The Corner

Chocolate City No More

I am prone to nostalgia. (For example, because I liked my own childhood I sometimes make the mistake of thinking the New York City of the 1970s wasn’t a crime-ridden cesspool.) So I understand why many black residents of Washington, D.C., are wistful about the decline in the black population. But that doesn’t necessarily mean it’s a bad thing. I don’t think the emigration of blacks has improved the city, I think the trends that have improved the city have caused some blacks to leave.

The rise of a black middle class was always going to send blacks out of Washington. That’s because blacks are just like whites and Hispanics etc. When they reach the middle class, they want middle class things — homes, yards, good schools, safe streets etc.

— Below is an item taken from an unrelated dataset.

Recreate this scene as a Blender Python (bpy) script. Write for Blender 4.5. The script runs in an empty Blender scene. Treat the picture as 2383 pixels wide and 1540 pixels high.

At the same time, the decline in crime has encouraged professional whites to move back into the city. The decline in crime is good and the inflow of educated and prosperous professionals is good, too.

I hardly think the romance of keeping Washington the “chocolate city” is worth the price of less prosperity for blacks and whites alike, and more crime for everyone.

Marion Barry, who presided over D.C.’s decline as mayor, is understandably (but not justifiably) furious at the fact that the black population is shrinking. “We’re going to stop this trend — gentrification,” he says in the Washington Post. “We can’t displace old-time Washingtonians.” 

It’s funny. In 1950, when D.C. stopped being a majority-white city, if someone took that position they’d be called racist.